Search engineers would work hard to weed out this nuisance out of their result pages. They hired linguistics experts to find ways to distinguish normal syntax from robot word salad.

They also strove to ferret out duplicate content, and set out to find ways to distinguish the copiers from the originators.

The ever-inventive scrapers responded by hiring English-speaking "writers" from the third world with no actual understanding of the topic beyond some ability to concoct stock, sensical sentences such as: "Everyone loves dolphins. Dolphins are important to the world. Without dolphins, there would be no dolphins, etc."

Welcome to the next generation of content scraping: crowdscraping.

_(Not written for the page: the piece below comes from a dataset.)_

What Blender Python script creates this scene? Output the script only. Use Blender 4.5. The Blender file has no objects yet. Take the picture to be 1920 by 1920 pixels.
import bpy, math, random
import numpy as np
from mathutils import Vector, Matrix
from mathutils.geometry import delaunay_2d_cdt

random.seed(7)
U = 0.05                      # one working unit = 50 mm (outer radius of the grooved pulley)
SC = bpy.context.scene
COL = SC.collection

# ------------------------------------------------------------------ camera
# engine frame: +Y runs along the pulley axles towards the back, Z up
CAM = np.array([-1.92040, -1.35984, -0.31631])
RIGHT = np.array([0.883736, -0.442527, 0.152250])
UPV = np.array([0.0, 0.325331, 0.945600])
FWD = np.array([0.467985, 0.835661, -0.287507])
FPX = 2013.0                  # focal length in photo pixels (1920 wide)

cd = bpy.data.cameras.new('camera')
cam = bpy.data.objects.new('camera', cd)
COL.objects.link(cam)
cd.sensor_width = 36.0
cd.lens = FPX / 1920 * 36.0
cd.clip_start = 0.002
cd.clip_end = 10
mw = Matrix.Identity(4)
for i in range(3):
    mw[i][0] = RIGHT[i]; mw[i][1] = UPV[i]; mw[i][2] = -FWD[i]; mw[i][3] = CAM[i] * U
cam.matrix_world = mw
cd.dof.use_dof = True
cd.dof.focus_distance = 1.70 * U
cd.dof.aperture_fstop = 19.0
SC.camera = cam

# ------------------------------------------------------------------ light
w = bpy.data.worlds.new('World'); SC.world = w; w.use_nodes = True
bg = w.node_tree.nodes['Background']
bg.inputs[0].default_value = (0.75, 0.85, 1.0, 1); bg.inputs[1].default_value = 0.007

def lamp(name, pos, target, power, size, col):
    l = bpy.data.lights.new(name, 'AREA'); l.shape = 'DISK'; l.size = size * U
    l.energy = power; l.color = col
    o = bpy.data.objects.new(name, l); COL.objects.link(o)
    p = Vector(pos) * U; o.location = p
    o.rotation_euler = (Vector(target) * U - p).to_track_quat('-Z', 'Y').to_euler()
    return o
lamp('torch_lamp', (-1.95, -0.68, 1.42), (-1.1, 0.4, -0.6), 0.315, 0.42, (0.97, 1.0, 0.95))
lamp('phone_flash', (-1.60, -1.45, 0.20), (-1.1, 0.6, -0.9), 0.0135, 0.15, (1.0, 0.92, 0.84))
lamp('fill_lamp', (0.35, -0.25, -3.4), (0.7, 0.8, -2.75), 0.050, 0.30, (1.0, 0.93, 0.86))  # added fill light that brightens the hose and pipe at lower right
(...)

There is no doubt that Pinterest is a content scraper.
  • Nearly all its content is directly taken from other websites.
  • Stolen content is collaged and re-organized.
  • No original content anywhere.
  • Sophisticated search engine optimization techniques geared towards massive traffic draw to itself (giving no credit to the links to the original websites with nofollow attributes).
Instead of bots, or third-world manpower requiring salaries, Pinterest has enlisted volunteer scrapers. These volunteers serve two key purposes: (1) scrape content for Pinterest and (2) act as a legal human shield, taking the hit of C&D demands for damages while Pinterest has made itself legally untouchable via its TOU.

The volunteers' reward? Completely meaningless "Likes," "Repins" and "Followers" from complete strangers, which are like catnip to the social animals that we are.

Yet, Pinterest barely qualifies as a social medium. Most social media, even those that are plagued by a fair amount of infringement, have the merit of having been designed as a means of original self-expression. Despite Pinterest's marketing claims that the pictures we like or the images of things we would buy if we had the money are "self-expression," they are in fact the expressions of others.

OTHER PEOPLE'S STUFF ≠ WHO I AM


We can only hope that this will dawn on pinners, that Google will penalize the practice, and that crowdscraping will be but a passing fad.